--- Begin DATASET EXTRACT ---
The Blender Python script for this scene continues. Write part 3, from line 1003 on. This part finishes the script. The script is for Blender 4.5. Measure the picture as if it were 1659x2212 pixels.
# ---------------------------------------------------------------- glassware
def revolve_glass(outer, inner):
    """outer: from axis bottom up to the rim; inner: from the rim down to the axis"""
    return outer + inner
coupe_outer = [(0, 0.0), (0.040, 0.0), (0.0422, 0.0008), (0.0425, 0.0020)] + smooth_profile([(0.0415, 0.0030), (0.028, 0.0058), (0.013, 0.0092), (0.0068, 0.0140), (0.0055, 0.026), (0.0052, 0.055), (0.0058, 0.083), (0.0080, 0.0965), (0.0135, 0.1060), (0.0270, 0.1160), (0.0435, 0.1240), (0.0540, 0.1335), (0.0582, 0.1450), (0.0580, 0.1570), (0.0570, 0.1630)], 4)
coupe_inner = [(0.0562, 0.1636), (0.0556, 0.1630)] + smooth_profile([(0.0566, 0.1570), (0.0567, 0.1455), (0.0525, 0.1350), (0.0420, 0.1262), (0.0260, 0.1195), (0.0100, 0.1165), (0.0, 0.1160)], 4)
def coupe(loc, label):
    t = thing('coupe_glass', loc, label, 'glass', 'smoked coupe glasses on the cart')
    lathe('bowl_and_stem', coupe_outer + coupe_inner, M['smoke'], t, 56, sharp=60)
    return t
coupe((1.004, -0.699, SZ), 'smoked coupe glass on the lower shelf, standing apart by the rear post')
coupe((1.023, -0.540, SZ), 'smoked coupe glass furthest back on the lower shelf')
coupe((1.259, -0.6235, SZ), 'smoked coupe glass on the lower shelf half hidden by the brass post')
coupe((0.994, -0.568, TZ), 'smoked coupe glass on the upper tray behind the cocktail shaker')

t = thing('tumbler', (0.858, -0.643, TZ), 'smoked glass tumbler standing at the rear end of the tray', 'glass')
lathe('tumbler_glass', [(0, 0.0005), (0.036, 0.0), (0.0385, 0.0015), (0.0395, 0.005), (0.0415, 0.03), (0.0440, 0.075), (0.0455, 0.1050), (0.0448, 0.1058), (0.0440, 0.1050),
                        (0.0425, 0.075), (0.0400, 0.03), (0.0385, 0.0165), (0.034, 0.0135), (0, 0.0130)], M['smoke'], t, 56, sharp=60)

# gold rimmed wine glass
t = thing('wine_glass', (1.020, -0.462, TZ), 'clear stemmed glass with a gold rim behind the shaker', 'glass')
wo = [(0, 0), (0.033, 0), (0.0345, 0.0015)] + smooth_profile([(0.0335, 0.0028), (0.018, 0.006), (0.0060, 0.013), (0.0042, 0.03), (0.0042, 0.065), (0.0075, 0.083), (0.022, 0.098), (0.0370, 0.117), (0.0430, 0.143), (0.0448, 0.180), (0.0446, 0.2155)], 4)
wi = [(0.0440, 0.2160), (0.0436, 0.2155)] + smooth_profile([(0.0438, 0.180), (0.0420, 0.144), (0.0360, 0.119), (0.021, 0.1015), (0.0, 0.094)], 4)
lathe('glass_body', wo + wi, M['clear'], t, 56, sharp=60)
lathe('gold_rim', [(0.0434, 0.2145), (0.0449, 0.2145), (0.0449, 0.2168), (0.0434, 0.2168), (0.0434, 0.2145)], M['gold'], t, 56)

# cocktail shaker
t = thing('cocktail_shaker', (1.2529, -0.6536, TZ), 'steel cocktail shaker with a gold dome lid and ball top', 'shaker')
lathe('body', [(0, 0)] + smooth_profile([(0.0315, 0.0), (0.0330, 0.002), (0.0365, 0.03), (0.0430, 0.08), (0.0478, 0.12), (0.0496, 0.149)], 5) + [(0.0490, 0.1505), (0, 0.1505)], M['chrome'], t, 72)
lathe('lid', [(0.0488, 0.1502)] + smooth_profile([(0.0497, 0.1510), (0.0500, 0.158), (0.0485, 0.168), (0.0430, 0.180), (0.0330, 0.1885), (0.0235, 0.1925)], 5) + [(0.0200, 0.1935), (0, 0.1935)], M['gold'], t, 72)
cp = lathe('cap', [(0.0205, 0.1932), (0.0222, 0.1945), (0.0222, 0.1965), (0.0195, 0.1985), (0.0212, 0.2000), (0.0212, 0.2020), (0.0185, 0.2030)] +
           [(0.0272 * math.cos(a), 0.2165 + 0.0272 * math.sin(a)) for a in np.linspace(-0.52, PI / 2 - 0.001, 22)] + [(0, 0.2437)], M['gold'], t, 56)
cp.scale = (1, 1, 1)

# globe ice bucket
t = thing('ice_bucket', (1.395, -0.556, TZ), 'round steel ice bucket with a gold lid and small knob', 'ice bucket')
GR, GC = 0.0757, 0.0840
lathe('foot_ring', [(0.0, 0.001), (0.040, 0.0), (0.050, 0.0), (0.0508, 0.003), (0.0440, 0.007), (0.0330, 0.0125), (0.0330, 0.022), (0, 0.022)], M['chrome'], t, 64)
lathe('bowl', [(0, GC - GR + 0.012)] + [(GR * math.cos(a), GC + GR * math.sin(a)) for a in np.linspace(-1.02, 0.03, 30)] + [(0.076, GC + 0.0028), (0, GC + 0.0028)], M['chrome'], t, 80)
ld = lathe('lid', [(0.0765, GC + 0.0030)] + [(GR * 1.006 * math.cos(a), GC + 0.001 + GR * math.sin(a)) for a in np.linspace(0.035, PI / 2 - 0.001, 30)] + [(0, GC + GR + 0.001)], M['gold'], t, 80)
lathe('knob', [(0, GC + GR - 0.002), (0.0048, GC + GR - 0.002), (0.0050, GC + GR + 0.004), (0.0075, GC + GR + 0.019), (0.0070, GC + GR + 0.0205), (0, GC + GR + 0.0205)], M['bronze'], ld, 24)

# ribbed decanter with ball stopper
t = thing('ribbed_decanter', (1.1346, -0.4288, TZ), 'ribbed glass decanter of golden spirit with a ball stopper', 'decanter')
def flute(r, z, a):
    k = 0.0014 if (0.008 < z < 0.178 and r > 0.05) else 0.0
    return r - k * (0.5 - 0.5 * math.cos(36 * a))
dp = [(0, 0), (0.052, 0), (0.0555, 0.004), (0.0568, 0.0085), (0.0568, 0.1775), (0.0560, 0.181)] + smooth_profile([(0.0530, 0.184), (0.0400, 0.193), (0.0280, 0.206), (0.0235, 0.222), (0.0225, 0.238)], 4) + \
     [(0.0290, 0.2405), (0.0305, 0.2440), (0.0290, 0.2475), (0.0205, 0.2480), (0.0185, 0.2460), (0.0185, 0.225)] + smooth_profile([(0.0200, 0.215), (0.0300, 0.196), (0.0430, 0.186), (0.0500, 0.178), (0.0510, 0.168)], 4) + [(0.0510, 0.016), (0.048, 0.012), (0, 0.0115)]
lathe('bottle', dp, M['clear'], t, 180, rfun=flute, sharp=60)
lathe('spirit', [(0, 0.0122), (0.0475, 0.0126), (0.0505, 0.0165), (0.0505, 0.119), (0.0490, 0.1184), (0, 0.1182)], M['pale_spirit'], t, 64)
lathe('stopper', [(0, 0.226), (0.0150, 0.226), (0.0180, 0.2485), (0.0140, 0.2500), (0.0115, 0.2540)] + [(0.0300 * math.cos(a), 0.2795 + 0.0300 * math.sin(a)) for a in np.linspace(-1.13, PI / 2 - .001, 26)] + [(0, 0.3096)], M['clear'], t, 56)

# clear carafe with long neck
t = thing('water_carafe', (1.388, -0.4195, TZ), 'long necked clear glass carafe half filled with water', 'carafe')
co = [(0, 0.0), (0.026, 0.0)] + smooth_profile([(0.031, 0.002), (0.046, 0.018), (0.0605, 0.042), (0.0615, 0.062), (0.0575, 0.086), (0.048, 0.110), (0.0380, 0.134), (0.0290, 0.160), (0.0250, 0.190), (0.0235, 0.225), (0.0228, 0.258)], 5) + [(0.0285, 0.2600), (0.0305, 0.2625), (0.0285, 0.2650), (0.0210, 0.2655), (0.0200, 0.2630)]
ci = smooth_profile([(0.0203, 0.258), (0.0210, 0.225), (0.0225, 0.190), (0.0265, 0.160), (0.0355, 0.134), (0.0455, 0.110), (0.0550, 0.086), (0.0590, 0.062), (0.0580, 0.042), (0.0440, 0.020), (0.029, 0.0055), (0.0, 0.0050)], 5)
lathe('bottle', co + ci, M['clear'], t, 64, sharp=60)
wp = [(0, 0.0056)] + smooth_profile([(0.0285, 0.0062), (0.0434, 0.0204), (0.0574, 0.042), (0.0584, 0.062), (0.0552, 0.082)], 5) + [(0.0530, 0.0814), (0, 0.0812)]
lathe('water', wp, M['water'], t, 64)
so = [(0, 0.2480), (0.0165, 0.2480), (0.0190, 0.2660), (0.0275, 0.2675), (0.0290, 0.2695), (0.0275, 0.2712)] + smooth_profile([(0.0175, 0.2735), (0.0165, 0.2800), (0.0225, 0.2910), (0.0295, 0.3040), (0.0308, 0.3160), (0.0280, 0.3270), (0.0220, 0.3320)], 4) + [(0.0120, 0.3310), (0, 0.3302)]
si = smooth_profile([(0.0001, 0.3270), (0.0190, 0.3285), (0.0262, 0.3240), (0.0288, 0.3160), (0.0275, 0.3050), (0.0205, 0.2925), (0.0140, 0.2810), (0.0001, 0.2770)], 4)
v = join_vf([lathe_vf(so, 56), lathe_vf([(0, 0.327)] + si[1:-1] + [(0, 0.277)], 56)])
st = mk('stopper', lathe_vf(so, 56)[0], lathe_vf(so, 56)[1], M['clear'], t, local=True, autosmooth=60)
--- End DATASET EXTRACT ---
**REQUIREMENTS:** Lines from the beginning of the data above through the line containing "0.0130)], M['smoke'], t, 56, sharp=60)" are to be returned exactly, and no others.

**SOLUTION FOR THIS PROBLEM:**
The Blender Python script for this scene continues. Write part 3, from line 1003 on. This part finishes the script. The script is for Blender 4.5. Measure the picture as if it were 1659x2212 pixels.
# ---------------------------------------------------------------- glassware
def revolve_glass(outer, inner):
    """outer: from axis bottom up to the rim; inner: from the rim down to the axis"""
    return outer + inner
coupe_outer = [(0, 0.0), (0.040, 0.0), (0.0422, 0.0008), (0.0425, 0.0020)] + smooth_profile([(0.0415, 0.0030), (0.028, 0.0058), (0.013, 0.0092), (0.0068, 0.0140), (0.0055, 0.026), (0.0052, 0.055), (0.0058, 0.083), (0.0080, 0.0965), (0.0135, 0.1060), (0.0270, 0.1160), (0.0435, 0.1240), (0.0540, 0.1335), (0.0582, 0.1450), (0.0580, 0.1570), (0.0570, 0.1630)], 4)
coupe_inner = [(0.0562, 0.1636), (0.0556, 0.1630)] + smooth_profile([(0.0566, 0.1570), (0.0567, 0.1455), (0.0525, 0.1350), (0.0420, 0.1262), (0.0260, 0.1195), (0.0100, 0.1165), (0.0, 0.1160)], 4)
def coupe(loc, label):
    t = thing('coupe_glass', loc, label, 'glass', 'smoked coupe glasses on the cart')
    lathe('bowl_and_stem', coupe_outer + coupe_inner, M['smoke'], t, 56, sharp=60)
    return t
coupe((1.004, -0.699, SZ), 'smoked coupe glass on the lower shelf, standing apart by the rear post')
coupe((1.023, -0.540, SZ), 'smoked coupe glass furthest back on the lower shelf')
coupe((1.259, -0.6235, SZ), 'smoked coupe glass on the lower shelf half hidden by the brass post')
coupe((0.994, -0.568, TZ), 'smoked coupe glass on the upper tray behind the cocktail shaker')

t = thing('tumbler', (0.858, -0.643, TZ), 'smoked glass tumbler standing at the rear end of the tray', 'glass')
lathe('tumbler_glass', [(0, 0.0005), (0.036, 0.0), (0.0385, 0.0015), (0.0395, 0.005), (0.0415, 0.03), (0.0440, 0.075), (0.0455, 0.1050), (0.0448, 0.1058), (0.0440, 0.1050),
                        (0.0425, 0.075), (0.0400, 0.03), (0.0385, 0.0165), (0.034, 0.0135), (0, 0.0130)], M['smoke'], t, 56, sharp=60)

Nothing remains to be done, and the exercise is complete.